| Scenes as source code |
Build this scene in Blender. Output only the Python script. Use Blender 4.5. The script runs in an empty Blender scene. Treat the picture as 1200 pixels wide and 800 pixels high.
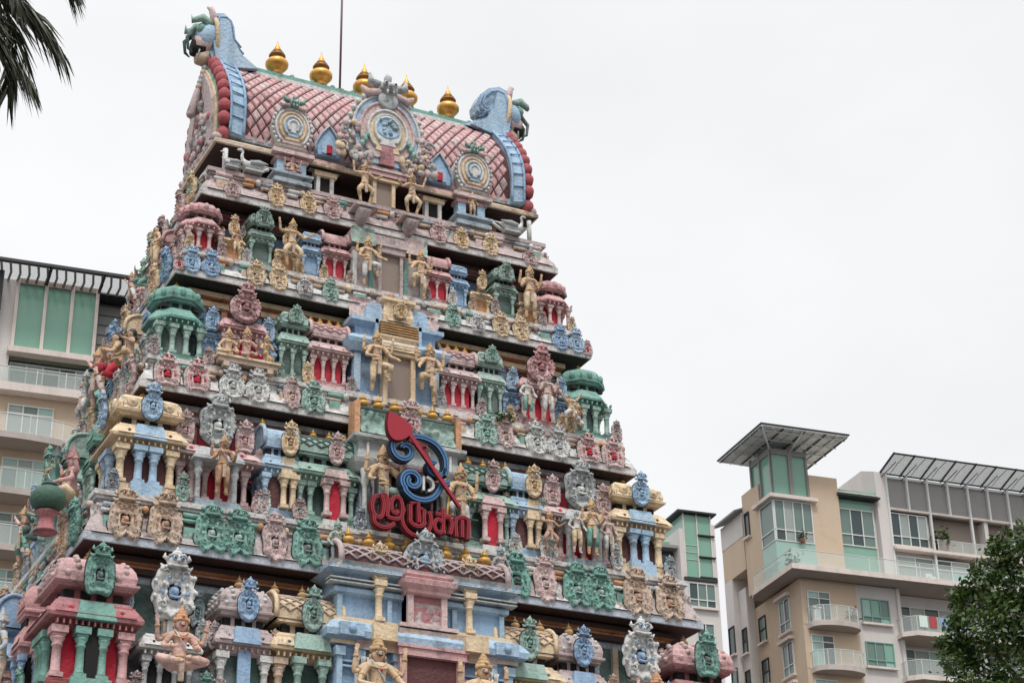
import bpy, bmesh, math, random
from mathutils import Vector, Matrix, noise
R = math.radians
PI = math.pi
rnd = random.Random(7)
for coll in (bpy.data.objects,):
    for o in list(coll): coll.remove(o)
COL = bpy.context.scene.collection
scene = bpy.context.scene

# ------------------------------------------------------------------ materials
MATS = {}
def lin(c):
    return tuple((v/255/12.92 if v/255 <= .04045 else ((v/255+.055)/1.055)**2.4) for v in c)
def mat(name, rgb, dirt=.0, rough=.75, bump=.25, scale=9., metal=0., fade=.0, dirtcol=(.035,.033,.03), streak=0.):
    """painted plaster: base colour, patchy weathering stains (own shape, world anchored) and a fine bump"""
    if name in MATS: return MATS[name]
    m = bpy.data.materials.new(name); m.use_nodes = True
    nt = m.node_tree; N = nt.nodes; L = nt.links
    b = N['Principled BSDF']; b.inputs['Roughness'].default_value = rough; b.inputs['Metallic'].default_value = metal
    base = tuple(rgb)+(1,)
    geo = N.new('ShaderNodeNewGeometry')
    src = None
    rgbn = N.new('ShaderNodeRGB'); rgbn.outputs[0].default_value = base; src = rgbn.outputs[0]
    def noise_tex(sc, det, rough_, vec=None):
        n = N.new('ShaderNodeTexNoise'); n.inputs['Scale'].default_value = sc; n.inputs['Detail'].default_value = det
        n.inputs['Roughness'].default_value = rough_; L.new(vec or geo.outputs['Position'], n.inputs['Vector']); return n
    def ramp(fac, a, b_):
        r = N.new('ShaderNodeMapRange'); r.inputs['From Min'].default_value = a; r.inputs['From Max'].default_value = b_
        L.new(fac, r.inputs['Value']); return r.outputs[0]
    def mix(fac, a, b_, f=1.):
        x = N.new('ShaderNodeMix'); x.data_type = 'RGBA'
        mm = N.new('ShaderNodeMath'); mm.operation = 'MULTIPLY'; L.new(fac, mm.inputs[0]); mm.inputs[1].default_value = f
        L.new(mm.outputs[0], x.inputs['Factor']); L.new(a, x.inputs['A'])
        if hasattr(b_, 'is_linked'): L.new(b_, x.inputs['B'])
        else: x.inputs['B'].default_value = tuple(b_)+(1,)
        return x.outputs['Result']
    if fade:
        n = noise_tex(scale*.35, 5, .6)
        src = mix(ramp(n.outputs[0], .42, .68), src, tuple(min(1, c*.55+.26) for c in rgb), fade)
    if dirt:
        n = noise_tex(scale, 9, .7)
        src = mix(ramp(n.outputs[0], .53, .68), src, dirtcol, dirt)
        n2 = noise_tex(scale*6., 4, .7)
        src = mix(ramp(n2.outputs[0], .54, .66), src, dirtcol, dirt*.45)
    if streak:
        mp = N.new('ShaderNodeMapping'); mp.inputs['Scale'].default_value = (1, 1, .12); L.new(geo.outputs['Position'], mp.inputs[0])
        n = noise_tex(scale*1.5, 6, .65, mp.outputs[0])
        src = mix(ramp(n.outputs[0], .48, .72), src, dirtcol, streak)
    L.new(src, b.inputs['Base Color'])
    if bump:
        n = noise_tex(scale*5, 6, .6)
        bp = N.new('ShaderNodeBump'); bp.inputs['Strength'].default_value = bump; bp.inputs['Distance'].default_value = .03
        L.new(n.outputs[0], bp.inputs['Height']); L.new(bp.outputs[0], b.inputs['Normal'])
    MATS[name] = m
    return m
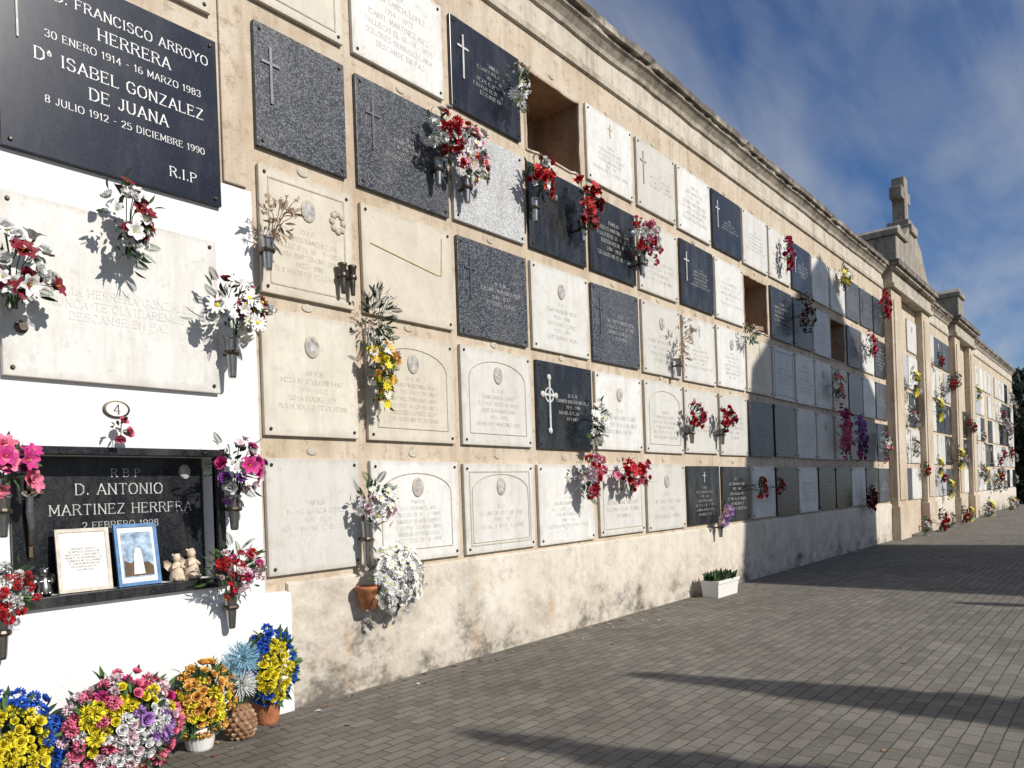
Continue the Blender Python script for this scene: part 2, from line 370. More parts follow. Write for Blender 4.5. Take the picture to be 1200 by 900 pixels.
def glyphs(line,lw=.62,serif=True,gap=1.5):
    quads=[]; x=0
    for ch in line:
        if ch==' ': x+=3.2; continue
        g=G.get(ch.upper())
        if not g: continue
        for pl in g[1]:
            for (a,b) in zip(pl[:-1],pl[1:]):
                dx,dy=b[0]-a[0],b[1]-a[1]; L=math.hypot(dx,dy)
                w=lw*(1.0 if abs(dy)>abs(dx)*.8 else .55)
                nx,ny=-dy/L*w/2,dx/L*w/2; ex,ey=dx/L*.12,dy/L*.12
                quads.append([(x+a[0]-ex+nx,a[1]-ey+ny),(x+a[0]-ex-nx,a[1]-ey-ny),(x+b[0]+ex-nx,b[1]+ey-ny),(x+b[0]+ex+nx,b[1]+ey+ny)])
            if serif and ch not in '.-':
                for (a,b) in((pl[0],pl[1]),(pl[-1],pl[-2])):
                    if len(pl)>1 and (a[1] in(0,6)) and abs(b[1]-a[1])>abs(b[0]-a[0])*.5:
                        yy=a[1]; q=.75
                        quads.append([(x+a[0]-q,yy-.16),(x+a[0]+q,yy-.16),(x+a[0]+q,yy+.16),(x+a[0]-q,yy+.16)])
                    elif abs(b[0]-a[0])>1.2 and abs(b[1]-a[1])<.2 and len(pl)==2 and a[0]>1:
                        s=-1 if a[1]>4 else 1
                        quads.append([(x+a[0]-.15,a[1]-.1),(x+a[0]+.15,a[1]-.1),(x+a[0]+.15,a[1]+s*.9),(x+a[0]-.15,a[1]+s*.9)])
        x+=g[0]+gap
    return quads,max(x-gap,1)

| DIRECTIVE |
Without the pictures, please reproduce each line of the listing above exactly, from the first one through the line bearing "scene = bpy.context.scene".

| RESULT FOR THIS TASK |
Build this scene in Blender. Output only the Python script. Use Blender 4.5. The script runs in an empty Blender scene. Treat the picture as 1200 pixels wide and 800 pixels high.
import bpy, bmesh, math, random
from mathutils import Vector, Matrix, noise
R = math.radians
PI = math.pi
rnd = random.Random(7)
for coll in (bpy.data.objects,):
    for o in list(coll): coll.remove(o)
COL = bpy.context.scene.collection
scene = bpy.context.scene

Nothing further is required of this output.